The Turkish Parliament’s General Assembly adopted on Friday an alcohol bill proposed by the ruling Justice and Development Party (AKP), tightening restrictions on the sale and advertising of alcoholic beverages, the daily Hurriyet reported.
The approval came despite strong objections against the bill by the opposition on the grounds of personal freedom and respect for lifestyle choices. Secularist opponents accused the Islamic-rooted ruling party of gradually imposing an Islamic agenda on Turkey.
According to the bill, retailers will no longer be allowed to sell alcoholic beverages between 10 p.m. and 6 a.m.
Advertising campaigns will be completely banned, such as promotions, sponsored activities, festivals and free giveaways. The only exception will be the international fairs aimed at international marketing of the alcoholic beverages, reported the Hurriyet.
Violators of the advertising ban will be punished with financial penalties ranging from 5000 to 200,000 Turkish liras, the report said.
Under the bill, alcohol companies would no longer be allowed to promote their brands and logos, and these can only be used as part of service inside the facility.
Additionally, all liquor bottles sold would have to display warning signs about the harms of alcohol, similar to those found on cigarette packages.
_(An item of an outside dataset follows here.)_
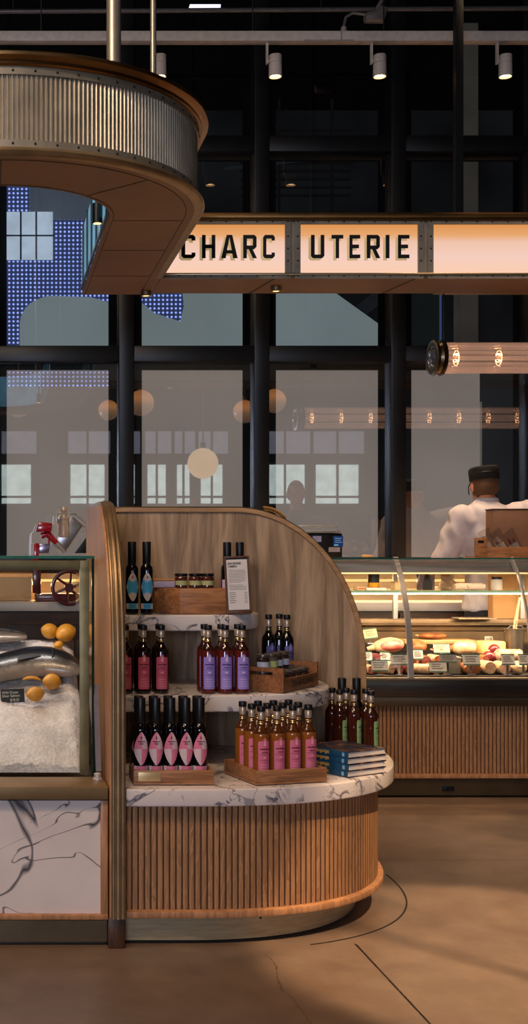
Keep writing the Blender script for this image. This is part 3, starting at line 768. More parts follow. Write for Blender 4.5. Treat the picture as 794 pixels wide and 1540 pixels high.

In TV series, films and music videos, images that glorify the consumption of alcohol will be prohibited. Images of alcohol would be blurred, the same way as cigarettes are being blurred at the moment.
Student dormitories, health institutions, sports clubs, all sorts of education institutions and gas stations will be banned from selling alcohol, reported the Hurriyet. Already acquired licenses to sell alcohol will remain intact, yet to get new ones, facilities are required to be located outside the perimeter of 100 meters from schools and mosques.
The opposition parties strongly criticized the amendments, arguing that such a ban should not include touristic regions.
The head of the Planning and Budget Commission, Lütfü Elvan of the AKP, said that such restrictions were in place in many Western countries.
“This approach of night prayers and morning prayers saddened me. In Sweden, [the retail sale of alcohol] is forbidden after 7 p.m. on weekdays, 3 p.m. on Saturdays and 24 hours on Sundays. There are similar restrictions in all Scandinavian countries,” he said, according to the Hurriyet.
“No one can be forced to drink or not to drink. This is a religious and ideological imposition,” Musa Çam, a deputy from the main opposition Republican People’s Party (CHP) was quoted by the newspaper as having said.
“This is not a struggle against the ills of alcohol but an attempt to re-design the society according to their beliefs and lifestyle,” he added.
A deputy from the BDP opposition party, Murat Bozlak, said, “Nobody has the right to impose the monotype lifestyle on the society.”
Last year, a Turkish court formally charged internationally known pianist and composer Fazil Say with insulting Islamic religious values, in comments he made on Twitter.
Say faces charges of inciting hatred and public enmity, and insulting “religious values” after having allegedly mocked Islamic beliefs about paradise.
Previously, Turkey’s Nobel laureate Orhan Pamuk was prosecuted for his comments about the mass killings of Armenians, under a law that made it a crime to insult the Turkish identity. The government eased that law in an amendment in 2008.
In another incident in 2007, ethnic Armenian journalist Hrant Dink, who received death threats because of his comments about the killings of Armenians by Turks in 1915, was shot dead outside his office in Istanbul.
In November, Turkish Prime Minister Recep Tayyip Erdogan threatened the producers of a popular Turkish television series about the Ottoman Empire.
The series is set in the 16th century reign of Suleiman the Magnificent over the Ottoman Empire. Erdogan accused the program of historical inaccuracies, saying Suleiman was a proud conqueror and never the harem-lover portrayed in the show.